Contrary to what many of us believe, selective sex abortion has gone global. India, China, South Korea, Azerbaijan, Georgia, Armenia, the Balkans, Albania, Eastern Europe, and even some parts of North America – all face the growing phenomenon of silent killings. American journalist
Mara Hvistendahl, in her new book 'Unnatural Selection: Choosing Boys over Girls and the Consequences of a World Full of Men' says there are 163 million "missing" females in Asia and elsewhere in the last three decades.
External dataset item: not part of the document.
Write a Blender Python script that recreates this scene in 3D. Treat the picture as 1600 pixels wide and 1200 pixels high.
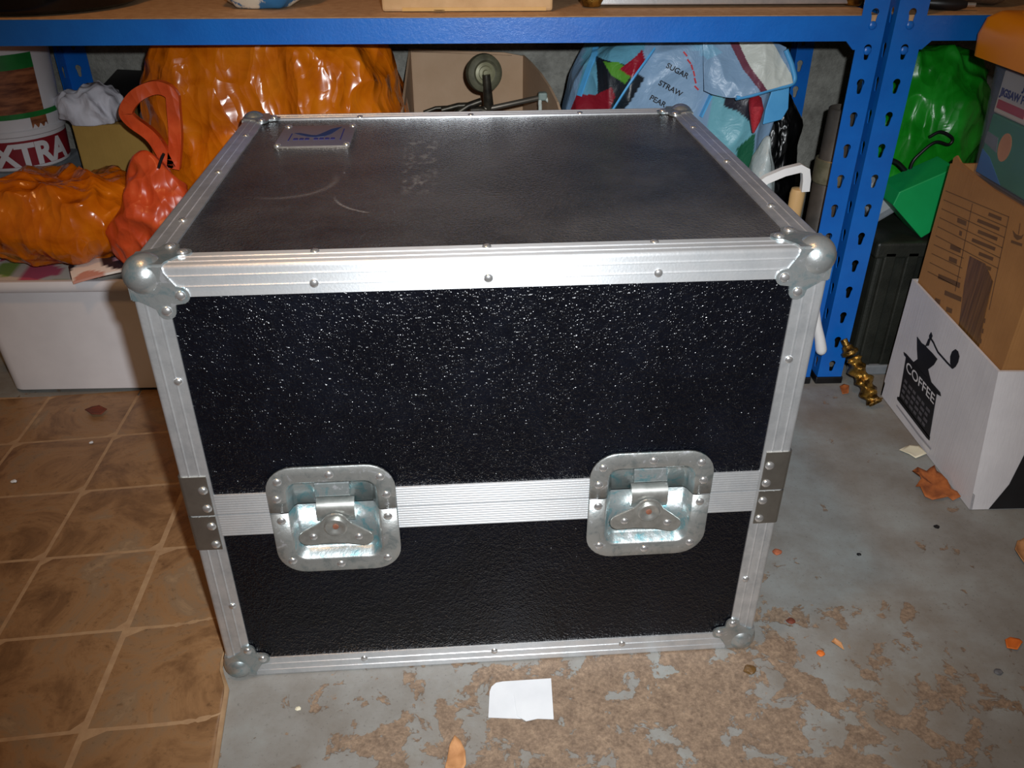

Hvistendahl says it is happening more in the emerging economies like India, China, South Korea, Taiwan and northern Vietnam. Earlier India had been cited as example of this tragedy but the global phenomenon is more disturbing for the policymakers. Rich places (Punjab, Haryana, Delhi, Bangalore) in India have been more guilty of female infanticide. Similar is the case with the urban pockets of China. The author explains, "Parents in rich countries produce boys, and parents in poor countries sell their daughters. That was a very sad thing I didn't expect to find."

According to the book, while there are 112 boys for every 100 girls, in China the number is 121 and there are several Chinese towns where the figure is more than 150. The figures stand at 115 in Azerbaijan, 118 in  Georgia and 120 in Armenia.

The book is full of anecdotes. The males can't find brides to marry. In countries like Taiwan and Korea, bachelors go on marriage tours to Vietnamese villages to get women sold by their parents. “One island in the Mekong Delta has sent so many women to Taiwan that it's called Taiwan Island,” she says, calling it a business.

The author warns of more violence in the region. “There will be millions of men, most of them at the bottom of the social ladder, who can’t find wives and most won’t be happy about it. Compare high sex-ratio areas where the men are now grown to low ratio areas, and there’s higher crime and more violence."

The Beijing based journalist for the Science magazine writes, "Distorted ratios led to crime in ancient Athens, China's Taiping rebellion and the American West."

Even as we blame cultural practices like dowry for female infanticide, Hvistendahl blames the western countries which supported the programme for controlling population growth in Asian countries. An idea emerged during controlling population growth, “Well, what if we can guarantee them a son on the first try or the second try?” She also blames the UN organisation like the UNFPA, the United Nation's main population agency, for refusing to own up to its role in funding sex-selection. The use of cheap, portable prenatal screening technology came in handy in developing countries obsessed with having baby boys.

Course correction is urgently needed for all such countries with skewed sex ratios. Some governments have brought in legislations but the onus lies as much on the citizens in the wake of the world’s worst human rights disaster in contemporary times.